We need to find the work done to rotate an electric dipole from parallel to antiparallel to the electric field.

The potential energy of a dipole with moment $$\vec{p}$$ in a uniform electric field $$\vec{E}$$ is $$U = -\,pE\cos\theta$$, where $$\theta$$ is the angle between $$\vec{p}$$ and $$\vec{E}$$.
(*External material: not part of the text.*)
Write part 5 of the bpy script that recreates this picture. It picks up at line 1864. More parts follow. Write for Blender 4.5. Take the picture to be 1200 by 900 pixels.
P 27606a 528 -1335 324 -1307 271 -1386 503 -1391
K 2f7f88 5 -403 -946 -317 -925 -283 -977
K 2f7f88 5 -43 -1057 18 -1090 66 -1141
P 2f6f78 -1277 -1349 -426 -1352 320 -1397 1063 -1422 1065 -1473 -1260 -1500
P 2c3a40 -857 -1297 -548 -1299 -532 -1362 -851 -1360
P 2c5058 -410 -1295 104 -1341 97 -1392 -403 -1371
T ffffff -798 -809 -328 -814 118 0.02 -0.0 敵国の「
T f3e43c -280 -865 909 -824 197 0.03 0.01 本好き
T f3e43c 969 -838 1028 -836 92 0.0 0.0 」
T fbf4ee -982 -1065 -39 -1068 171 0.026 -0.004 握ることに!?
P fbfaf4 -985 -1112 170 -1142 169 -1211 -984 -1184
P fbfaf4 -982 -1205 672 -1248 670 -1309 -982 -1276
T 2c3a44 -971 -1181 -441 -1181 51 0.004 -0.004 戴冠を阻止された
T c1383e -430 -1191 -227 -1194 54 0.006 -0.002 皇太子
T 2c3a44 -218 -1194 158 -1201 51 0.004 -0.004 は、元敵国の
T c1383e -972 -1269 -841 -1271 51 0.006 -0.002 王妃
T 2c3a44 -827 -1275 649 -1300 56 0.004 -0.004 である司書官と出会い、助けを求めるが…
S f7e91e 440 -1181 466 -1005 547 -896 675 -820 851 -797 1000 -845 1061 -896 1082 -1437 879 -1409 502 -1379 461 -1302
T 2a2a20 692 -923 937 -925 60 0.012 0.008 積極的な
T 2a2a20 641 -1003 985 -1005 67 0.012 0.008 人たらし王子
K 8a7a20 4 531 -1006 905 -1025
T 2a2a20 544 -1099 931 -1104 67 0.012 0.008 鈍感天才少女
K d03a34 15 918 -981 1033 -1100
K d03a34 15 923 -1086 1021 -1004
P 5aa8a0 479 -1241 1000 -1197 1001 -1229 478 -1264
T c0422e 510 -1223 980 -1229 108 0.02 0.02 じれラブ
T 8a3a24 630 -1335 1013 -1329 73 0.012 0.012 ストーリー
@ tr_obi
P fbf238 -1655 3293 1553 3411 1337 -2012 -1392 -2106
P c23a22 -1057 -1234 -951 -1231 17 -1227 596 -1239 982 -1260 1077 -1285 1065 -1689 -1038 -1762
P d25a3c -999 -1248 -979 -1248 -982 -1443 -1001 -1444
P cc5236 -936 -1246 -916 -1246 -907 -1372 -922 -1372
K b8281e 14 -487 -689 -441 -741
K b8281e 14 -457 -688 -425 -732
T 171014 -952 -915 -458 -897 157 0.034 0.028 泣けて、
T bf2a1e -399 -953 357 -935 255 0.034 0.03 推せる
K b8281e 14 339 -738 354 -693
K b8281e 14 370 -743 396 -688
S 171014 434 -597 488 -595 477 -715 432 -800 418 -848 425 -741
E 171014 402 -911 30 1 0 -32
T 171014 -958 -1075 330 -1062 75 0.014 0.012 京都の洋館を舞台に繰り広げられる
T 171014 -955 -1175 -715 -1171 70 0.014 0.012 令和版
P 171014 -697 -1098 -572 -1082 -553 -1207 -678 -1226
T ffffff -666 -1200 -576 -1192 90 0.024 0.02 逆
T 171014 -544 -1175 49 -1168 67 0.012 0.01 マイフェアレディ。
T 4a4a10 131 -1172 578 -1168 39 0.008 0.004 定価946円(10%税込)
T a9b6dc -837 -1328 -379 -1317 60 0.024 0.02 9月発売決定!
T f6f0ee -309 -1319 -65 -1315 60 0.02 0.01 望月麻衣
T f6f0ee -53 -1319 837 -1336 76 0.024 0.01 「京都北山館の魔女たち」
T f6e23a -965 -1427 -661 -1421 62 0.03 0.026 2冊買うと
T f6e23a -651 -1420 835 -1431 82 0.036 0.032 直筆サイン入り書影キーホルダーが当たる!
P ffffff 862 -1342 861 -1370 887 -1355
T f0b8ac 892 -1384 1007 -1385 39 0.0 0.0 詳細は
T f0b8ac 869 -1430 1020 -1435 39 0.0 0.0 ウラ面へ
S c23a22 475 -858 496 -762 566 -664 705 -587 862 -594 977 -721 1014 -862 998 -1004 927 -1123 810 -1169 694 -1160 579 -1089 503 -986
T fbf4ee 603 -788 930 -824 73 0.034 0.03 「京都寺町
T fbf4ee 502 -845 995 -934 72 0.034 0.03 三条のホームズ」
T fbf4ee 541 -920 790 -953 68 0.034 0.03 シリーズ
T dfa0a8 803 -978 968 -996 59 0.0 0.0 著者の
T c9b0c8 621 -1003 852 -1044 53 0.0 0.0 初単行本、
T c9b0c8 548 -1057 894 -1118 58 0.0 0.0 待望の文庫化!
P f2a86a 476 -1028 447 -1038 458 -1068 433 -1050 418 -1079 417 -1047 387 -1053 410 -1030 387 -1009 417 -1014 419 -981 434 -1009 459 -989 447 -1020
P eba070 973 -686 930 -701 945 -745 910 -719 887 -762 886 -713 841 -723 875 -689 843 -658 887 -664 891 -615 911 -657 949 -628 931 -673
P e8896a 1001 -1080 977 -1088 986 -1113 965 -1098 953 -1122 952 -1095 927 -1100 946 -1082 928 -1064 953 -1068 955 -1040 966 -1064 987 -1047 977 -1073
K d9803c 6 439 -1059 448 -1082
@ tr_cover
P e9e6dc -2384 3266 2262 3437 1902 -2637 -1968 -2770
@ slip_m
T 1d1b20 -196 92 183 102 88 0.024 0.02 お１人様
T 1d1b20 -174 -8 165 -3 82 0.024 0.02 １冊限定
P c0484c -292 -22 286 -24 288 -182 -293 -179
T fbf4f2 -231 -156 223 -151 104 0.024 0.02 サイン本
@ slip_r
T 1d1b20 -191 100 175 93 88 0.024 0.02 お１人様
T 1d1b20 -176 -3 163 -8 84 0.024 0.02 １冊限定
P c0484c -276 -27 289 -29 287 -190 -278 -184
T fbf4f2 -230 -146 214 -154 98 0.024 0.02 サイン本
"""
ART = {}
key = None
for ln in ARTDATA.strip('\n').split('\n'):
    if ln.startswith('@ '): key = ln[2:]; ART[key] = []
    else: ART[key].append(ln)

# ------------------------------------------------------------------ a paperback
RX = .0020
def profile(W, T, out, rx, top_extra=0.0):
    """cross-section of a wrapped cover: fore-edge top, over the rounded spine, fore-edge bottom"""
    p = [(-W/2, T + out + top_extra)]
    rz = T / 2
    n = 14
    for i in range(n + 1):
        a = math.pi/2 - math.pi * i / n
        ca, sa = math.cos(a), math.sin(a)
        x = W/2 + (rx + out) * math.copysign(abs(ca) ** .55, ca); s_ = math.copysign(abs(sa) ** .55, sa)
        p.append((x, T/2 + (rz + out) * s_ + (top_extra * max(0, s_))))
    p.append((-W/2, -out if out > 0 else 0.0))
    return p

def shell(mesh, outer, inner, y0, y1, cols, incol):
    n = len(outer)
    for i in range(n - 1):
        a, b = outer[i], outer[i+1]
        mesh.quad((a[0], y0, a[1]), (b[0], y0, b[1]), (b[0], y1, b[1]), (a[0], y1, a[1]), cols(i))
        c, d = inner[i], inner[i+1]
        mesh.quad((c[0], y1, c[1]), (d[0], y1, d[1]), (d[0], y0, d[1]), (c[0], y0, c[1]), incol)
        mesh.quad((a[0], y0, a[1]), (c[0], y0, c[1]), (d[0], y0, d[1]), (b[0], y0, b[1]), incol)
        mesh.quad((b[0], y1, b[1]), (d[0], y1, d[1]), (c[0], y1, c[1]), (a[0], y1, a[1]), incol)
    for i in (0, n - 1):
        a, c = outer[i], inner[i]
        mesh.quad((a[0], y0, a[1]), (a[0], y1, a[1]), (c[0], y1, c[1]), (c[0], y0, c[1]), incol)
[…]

The work done by an external agent to rotate the dipole from angle $$\theta_i$$ to $$\theta_f$$ is $$W = U_f - U_i = \bigl(-pE\cos\theta_f\bigr) - \bigl(-pE\cos\theta_i\bigr) = pE\bigl(\cos\theta_i - \cos\theta_f\bigr)\,.$$

For the given situation, initially parallel: $$\theta_i = 0^\circ$$ so $$\cos 0^\circ = 1$$. Finally antiparallel: $$\theta_f = 180^\circ$$ so $$\cos 180^\circ = -1$$. Therefore $$W = pE\bigl(\cos 0^\circ - \cos 180^\circ\bigr) = pE\bigl(1 - (-1)\bigr) = 2pE\,. $$

Substituting $$p = 6\times 10^{-6}\text{ C·m}$$ and $$E = 10^6\text{ V/m}$$ gives $$W = 2 \times 6\times 10^{-6} \times 10^6 = 12\text{ J}\,. $$

The answer is 12 J.